### YOUR OBJECTIVE
Stop after the line with "0)); return root, j": repeat exactly every line before it, beginning with the first, and that line itself.

### EXCERPTED DATA
══════════
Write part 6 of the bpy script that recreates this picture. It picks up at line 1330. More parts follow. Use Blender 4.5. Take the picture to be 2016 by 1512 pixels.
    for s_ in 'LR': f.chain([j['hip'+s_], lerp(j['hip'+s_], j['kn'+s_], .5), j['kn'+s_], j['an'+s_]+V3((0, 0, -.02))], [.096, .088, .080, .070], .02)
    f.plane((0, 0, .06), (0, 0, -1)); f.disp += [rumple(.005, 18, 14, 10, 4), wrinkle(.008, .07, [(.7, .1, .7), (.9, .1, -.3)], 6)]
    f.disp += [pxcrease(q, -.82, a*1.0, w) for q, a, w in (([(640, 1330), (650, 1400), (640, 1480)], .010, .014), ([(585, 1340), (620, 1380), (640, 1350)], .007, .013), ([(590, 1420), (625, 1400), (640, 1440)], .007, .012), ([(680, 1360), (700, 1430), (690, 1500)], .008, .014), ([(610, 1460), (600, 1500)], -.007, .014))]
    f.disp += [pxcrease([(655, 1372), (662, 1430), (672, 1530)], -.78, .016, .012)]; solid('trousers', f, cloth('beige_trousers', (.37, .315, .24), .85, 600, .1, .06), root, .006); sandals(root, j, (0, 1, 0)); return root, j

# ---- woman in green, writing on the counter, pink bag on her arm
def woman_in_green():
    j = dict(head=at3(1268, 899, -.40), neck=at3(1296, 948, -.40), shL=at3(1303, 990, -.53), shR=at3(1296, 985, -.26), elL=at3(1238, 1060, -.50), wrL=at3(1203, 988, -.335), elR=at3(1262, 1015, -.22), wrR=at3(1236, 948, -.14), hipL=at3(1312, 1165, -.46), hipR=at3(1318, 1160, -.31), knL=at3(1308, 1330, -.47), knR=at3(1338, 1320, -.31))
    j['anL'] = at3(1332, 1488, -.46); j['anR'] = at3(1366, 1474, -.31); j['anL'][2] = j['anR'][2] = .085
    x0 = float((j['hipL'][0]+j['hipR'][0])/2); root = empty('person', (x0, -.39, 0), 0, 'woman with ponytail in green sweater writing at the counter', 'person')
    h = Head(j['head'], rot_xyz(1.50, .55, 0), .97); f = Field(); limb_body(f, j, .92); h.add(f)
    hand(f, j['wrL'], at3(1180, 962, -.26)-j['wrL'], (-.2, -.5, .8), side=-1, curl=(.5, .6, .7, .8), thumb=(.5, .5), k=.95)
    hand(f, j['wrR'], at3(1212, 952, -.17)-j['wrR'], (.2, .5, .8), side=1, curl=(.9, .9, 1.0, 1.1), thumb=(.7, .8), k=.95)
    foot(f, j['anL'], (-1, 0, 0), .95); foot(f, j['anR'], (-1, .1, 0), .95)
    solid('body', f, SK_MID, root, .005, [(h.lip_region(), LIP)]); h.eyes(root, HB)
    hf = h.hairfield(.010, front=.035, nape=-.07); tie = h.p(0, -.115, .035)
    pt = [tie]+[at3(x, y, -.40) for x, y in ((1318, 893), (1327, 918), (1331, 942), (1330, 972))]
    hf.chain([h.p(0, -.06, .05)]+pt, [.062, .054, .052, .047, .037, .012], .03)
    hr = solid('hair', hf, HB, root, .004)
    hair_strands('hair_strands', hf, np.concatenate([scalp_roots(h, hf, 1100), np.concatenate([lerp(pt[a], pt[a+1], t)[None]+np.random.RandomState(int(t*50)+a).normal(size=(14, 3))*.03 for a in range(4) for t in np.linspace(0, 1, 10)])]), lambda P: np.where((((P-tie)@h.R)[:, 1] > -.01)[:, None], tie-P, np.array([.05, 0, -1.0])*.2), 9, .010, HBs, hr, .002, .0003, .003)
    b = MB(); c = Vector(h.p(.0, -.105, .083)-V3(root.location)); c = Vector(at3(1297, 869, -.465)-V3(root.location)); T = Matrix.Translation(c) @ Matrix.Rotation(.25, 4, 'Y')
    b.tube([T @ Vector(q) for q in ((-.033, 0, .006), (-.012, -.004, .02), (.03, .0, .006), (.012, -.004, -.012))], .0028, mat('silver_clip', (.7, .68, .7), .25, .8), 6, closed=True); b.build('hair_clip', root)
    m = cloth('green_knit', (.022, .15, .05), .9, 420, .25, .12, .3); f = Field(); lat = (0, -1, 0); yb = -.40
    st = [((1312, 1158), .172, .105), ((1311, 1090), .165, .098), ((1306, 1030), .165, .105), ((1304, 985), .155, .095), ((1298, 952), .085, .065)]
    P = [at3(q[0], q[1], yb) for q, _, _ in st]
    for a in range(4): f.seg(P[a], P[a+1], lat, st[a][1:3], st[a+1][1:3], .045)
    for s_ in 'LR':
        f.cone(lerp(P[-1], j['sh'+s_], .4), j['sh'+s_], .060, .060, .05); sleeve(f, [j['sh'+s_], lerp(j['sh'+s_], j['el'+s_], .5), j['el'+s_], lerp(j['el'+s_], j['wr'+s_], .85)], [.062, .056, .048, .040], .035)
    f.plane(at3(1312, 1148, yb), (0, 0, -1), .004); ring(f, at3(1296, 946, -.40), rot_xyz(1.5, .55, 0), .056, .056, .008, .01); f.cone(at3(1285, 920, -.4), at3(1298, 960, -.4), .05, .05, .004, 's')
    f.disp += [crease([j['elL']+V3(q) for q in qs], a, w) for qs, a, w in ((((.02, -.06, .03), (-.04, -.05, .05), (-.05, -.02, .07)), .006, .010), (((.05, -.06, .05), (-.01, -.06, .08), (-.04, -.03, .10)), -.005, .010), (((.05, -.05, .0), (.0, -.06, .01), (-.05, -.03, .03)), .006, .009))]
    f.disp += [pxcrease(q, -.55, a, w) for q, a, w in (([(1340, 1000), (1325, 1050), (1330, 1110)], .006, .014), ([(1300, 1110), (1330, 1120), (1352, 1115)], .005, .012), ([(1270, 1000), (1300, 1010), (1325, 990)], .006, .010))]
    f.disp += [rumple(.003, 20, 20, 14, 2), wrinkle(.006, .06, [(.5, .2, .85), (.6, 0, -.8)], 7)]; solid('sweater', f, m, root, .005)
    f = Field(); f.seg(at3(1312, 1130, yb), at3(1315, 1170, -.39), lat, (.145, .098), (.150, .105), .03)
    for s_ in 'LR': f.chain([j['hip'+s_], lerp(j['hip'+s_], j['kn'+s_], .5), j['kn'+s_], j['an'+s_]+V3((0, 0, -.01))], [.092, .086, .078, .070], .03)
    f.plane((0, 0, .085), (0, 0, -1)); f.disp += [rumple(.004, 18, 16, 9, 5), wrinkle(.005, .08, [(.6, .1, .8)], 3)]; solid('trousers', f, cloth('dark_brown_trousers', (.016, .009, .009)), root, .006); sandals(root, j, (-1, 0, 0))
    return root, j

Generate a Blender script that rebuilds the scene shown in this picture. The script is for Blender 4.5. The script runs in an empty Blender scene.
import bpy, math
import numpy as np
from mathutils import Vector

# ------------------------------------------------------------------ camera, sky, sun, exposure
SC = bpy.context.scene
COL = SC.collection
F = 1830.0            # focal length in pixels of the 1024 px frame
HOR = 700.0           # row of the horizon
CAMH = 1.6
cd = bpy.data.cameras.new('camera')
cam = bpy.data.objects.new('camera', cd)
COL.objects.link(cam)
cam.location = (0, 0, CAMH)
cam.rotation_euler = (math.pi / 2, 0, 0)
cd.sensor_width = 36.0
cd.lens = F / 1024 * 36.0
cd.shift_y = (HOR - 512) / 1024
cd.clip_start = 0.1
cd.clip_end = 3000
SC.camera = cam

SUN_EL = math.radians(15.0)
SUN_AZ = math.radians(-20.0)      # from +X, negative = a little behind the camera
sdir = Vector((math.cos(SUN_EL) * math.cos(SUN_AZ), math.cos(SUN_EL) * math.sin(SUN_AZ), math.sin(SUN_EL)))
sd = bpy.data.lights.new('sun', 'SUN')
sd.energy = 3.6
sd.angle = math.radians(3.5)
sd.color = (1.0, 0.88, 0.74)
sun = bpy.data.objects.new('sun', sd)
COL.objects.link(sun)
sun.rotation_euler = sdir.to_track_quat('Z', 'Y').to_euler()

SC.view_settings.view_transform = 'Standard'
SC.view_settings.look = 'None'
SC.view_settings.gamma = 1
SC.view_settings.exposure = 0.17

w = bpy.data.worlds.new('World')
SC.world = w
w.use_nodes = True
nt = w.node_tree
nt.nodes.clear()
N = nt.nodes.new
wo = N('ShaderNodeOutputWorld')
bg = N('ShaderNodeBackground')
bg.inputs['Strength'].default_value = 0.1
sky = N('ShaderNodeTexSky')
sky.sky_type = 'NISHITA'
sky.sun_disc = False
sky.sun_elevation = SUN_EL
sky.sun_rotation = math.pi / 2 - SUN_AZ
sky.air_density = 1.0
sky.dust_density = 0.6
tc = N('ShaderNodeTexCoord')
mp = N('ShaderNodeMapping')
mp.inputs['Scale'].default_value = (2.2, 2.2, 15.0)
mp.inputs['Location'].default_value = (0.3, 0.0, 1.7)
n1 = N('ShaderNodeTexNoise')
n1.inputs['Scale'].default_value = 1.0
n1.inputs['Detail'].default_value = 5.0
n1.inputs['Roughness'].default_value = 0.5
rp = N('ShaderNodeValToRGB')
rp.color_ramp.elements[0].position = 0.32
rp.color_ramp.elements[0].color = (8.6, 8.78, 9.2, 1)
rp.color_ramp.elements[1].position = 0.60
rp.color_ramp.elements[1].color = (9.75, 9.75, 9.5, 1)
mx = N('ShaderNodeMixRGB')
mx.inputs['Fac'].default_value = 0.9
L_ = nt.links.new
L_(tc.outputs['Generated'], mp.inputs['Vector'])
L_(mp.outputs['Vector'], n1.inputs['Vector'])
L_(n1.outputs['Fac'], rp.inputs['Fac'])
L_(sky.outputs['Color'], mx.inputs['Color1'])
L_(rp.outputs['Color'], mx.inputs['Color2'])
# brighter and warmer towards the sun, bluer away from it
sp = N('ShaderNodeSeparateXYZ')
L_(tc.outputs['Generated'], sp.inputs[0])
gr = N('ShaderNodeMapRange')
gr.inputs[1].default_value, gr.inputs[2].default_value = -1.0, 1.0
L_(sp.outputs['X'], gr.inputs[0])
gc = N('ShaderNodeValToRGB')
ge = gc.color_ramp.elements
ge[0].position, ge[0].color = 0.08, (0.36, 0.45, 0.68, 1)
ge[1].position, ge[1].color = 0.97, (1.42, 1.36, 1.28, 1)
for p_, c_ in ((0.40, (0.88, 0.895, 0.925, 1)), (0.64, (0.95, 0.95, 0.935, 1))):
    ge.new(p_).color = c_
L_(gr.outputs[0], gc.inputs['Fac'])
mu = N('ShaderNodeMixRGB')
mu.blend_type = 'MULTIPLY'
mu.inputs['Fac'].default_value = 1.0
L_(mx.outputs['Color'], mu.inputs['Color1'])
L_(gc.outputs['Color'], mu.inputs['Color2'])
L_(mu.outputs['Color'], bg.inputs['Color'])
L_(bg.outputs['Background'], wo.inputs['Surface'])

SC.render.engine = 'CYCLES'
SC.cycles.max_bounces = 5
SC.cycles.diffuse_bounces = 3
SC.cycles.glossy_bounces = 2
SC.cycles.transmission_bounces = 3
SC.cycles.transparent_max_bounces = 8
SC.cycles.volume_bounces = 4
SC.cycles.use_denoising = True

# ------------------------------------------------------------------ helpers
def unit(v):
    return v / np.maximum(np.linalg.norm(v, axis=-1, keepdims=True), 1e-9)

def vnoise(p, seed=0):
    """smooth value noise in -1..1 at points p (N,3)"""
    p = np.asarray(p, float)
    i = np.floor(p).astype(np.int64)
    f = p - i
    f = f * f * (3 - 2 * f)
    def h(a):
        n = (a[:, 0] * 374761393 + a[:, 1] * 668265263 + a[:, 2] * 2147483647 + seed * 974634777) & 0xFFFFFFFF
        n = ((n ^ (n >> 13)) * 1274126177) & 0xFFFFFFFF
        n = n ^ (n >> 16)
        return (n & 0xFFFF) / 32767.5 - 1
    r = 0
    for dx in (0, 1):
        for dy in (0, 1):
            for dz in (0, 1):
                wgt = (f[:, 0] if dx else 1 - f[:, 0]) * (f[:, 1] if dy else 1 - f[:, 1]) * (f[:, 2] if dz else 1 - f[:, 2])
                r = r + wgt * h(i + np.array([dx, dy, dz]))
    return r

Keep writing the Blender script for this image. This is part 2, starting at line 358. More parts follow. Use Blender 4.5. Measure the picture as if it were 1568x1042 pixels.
══════════
### COMPLETED TASK
Write part 6 of the bpy script that recreates this picture. It picks up at line 1330. More parts follow. Use Blender 4.5. Take the picture to be 2016 by 1512 pixels.
    for s_ in 'LR': f.chain([j['hip'+s_], lerp(j['hip'+s_], j['kn'+s_], .5), j['kn'+s_], j['an'+s_]+V3((0, 0, -.02))], [.096, .088, .080, .070], .02)
    f.plane((0, 0, .06), (0, 0, -1)); f.disp += [rumple(.005, 18, 14, 10, 4), wrinkle(.008, .07, [(.7, .1, .7), (.9, .1, -.3)], 6)]
    f.disp += [pxcrease(q, -.82, a*1.0, w) for q, a, w in (([(640, 1330), (650, 1400), (640, 1480)], .010, .014), ([(585, 1340), (620, 1380), (640, 1350)], .007, .013), ([(590, 1420), (625, 1400), (640, 1440)], .007, .012), ([(680, 1360), (700, 1430), (690, 1500)], .008, .014), ([(610, 1460), (600, 1500)], -.007, .014))]
    f.disp += [pxcrease([(655, 1372), (662, 1430), (672, 1530)], -.78, .016, .012)]; solid('trousers', f, cloth('beige_trousers', (.37, .315, .24), .85, 600, .1, .06), root, .006); sandals(root, j, (0, 1, 0)); return root, j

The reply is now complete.